Banksy's failure as an artist serves as an object lesson in art theory. Aesthetics 1.0 “When Art Fails”. If visual art does anything more than look appealing, it suggests the possibility of a non-semantic form of communication; the conveying of meaning without words. In other words, bad art is easily described, good art isn't. No matter what I tell you about Joseph Turner's depiction of boats docking on the Thames, no matter how sophisticated my description of his extraordinary renderings of colour, or how nuanced my meditation on the reflections of light bursts on the ships beams, no words can put anything like it into your mind if you haven't seen it yourself. I may as well be describing custard. But if I describe a trail of white paint around the floor of a gallery, at the end of which crouches a policeman with a rolled up banknote, you don't need to see this staggering achievement of art-as-polemic. And if I say “you know that famous photo of a rioter throwing a molotov cocktail, right? Well, Banksy has done that, right, except they are throwing a bunch of flowers” you can save yourself the cost of a train fare to Bristol, or wherever. Banksy trades in feeble pictorial metaphors conveying nothing that could not be conveyed in words alone. The great mystery at the heart of visual art, the very reason why it is said that writing about art is like dancing about architecture, is missing in his work. He can be explained, decoded, reduced. With great art we say “well you really have to see it”, with Banksy you just don't.

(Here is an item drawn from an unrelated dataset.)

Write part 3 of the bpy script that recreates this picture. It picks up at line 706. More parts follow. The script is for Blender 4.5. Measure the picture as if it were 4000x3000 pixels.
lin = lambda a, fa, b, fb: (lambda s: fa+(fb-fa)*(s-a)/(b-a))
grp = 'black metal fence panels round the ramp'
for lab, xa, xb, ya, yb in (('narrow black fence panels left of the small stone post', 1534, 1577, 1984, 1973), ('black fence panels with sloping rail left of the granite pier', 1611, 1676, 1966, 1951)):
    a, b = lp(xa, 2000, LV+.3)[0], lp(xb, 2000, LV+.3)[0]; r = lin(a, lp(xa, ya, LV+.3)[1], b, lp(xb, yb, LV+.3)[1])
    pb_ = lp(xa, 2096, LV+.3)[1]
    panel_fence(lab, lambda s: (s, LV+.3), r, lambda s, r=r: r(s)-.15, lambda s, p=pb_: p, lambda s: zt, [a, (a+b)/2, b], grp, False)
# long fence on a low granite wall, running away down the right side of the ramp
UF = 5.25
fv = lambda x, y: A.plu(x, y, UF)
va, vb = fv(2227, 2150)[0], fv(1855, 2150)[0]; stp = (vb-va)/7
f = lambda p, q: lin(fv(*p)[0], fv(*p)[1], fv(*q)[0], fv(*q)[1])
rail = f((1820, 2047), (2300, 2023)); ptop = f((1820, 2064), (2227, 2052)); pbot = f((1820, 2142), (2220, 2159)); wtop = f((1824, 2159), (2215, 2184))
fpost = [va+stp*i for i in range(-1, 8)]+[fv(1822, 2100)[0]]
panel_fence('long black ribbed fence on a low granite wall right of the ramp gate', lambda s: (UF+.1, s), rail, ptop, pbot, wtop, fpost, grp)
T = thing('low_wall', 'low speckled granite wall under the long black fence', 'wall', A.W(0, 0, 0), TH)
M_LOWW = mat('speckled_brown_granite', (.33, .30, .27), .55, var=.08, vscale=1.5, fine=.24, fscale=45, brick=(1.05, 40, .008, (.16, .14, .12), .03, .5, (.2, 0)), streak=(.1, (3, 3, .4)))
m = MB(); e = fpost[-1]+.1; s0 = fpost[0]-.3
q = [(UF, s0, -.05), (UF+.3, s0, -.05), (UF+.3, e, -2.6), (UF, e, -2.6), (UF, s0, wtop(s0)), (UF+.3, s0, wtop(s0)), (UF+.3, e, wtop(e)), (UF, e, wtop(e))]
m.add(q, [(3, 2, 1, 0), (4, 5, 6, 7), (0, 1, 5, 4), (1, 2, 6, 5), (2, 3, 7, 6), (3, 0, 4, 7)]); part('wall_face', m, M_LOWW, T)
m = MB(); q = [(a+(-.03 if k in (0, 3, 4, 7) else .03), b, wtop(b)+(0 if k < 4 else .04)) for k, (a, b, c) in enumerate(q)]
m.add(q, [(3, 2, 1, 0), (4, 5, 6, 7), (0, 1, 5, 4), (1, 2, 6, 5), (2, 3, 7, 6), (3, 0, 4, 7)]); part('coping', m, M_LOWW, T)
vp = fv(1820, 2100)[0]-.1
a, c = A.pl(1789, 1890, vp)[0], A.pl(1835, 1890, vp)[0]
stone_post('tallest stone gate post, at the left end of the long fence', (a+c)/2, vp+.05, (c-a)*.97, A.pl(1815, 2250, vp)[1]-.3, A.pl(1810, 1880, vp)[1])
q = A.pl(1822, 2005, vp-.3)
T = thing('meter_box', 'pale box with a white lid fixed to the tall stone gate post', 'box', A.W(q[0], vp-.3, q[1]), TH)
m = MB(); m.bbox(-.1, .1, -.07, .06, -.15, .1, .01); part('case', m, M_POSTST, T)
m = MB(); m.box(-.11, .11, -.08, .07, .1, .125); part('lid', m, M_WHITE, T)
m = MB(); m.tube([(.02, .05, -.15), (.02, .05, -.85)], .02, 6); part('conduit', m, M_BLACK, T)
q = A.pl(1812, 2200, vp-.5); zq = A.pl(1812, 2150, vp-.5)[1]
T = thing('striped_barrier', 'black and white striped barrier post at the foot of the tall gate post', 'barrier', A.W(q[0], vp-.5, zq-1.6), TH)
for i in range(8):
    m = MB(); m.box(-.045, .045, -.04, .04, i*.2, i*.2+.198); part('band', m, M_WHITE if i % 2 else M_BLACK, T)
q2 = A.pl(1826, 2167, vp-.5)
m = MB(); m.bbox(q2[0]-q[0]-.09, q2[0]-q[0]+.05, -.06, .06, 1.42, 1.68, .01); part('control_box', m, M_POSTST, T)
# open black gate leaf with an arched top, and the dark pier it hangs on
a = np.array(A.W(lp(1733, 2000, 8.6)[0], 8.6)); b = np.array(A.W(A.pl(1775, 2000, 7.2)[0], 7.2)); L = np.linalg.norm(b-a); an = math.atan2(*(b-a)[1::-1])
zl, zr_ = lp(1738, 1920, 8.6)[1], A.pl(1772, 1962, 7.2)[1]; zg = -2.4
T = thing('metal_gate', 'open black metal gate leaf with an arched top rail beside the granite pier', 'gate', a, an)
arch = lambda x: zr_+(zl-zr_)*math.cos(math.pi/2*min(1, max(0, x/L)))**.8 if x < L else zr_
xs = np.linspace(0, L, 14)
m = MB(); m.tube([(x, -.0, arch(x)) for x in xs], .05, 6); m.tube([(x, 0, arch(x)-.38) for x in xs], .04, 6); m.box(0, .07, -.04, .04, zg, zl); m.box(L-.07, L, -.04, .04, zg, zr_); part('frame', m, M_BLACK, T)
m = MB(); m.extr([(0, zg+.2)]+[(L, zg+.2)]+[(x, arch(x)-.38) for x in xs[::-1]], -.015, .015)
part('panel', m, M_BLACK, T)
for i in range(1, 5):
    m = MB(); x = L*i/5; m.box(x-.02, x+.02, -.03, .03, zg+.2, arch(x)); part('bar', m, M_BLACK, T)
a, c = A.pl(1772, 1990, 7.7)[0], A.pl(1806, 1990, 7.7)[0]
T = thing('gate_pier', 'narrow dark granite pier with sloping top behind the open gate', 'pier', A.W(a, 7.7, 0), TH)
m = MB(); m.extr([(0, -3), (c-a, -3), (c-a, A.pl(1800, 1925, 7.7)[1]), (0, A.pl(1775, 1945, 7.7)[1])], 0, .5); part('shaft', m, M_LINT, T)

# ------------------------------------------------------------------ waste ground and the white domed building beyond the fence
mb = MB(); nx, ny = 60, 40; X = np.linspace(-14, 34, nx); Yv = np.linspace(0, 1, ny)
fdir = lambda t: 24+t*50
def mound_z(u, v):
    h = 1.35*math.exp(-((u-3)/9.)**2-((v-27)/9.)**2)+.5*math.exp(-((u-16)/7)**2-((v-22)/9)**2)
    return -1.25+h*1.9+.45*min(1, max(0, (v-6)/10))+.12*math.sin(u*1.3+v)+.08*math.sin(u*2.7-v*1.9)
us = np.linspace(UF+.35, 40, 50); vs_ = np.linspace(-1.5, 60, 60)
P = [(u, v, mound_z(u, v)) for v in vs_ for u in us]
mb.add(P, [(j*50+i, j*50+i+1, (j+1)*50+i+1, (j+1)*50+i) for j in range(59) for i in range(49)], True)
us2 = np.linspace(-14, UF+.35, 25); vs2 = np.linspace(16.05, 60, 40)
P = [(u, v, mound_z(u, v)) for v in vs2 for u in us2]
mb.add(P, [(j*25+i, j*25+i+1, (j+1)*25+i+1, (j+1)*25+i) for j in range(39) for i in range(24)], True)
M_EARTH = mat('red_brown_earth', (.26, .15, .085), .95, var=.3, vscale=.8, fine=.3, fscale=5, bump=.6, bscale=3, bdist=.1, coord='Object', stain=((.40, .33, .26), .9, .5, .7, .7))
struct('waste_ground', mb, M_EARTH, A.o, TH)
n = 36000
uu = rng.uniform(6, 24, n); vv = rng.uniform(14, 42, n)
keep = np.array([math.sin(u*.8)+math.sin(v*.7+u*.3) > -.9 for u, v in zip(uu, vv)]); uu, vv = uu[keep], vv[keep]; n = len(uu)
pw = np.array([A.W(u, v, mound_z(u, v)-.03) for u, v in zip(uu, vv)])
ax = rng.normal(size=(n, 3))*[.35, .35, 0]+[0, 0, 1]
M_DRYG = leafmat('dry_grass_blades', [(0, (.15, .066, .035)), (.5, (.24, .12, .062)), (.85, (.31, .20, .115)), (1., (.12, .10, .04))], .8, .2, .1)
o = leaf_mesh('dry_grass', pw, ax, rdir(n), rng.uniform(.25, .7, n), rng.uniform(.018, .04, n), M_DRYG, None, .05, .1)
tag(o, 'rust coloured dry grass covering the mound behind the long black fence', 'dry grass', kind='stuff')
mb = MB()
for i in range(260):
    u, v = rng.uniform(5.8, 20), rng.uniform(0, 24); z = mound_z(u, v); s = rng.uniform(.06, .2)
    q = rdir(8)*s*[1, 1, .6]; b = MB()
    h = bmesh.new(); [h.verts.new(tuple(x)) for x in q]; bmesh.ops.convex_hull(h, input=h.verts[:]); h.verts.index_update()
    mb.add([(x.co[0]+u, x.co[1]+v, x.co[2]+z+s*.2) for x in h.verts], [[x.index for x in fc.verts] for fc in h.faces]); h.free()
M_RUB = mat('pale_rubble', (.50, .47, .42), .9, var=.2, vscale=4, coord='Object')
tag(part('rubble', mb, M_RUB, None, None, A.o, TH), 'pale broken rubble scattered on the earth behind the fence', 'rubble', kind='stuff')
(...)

But many would argue that this is irrelevant, that Banksy isn't an artist, but a satirist or prankster, and should thus be judged not on the content of his work but on the effect it has had. Alas, this leaves him on even shakier ground. A Banksy exhibition brought a lot of visitors and money to Bristol in 2009. “Do you agree with his anti-capitalist political message?” asked a BBC reporter of a woman queueing for the gift shop. “Oh no, not really..” she replied. “So what brought you here today?” “Oh well, you've gotta have your Banksy posters haven't you?”. This airy, wholesale acceptance of his work has brought him to my very front door; the block of flats over the road has a wing named in his honour. The Cedars, The Gantry, The Banksy. I live in an area with a tradition of naming roads after local heroes; the physics genius Paul Dirac; the cricketing legend Arthur Milton. Banksy's enrolment into this particular hall of fame demonstrates how far he stands from where the satirist defence would have him be. Banksy is no outsider, no enfant terrible straddling the line between crime and art. He has more in common with Stephen Fry than Chris Morris. He's become a National Treasure. 'Banksy = Sell Out' – you see that sprayed around Bristol. He left himself vulnerable to such accusations by buying so heavily into a political platform of simplistic anti-capitalism. It takes a nimbler mind than his to successfully navigate fame and fortune with outlaw credibility intact.
Ultimately Banksy has failed in that he fails to upset anyone. The properties he graffitied quadrupled in value, so the most transgressive aspect of his work, the act of vandalism, is rendered toothless. Which leaves only the conceptual content: cheap visual puns. If these vague, witless jabs at free-market capitalism and the police state count as satire, if satire can be so toothless and whimsical, then that is worrying, because it means you have to do very little to be taken seriously. In a world where the encroaching police state and rampant buccaneer capitalism are truly frightening things, and the jaded acceptance of them as social norms, or worse, as natural states may end up destroying much of what is good about civilisation, I'd like to think there are heavier weights fighting our corner.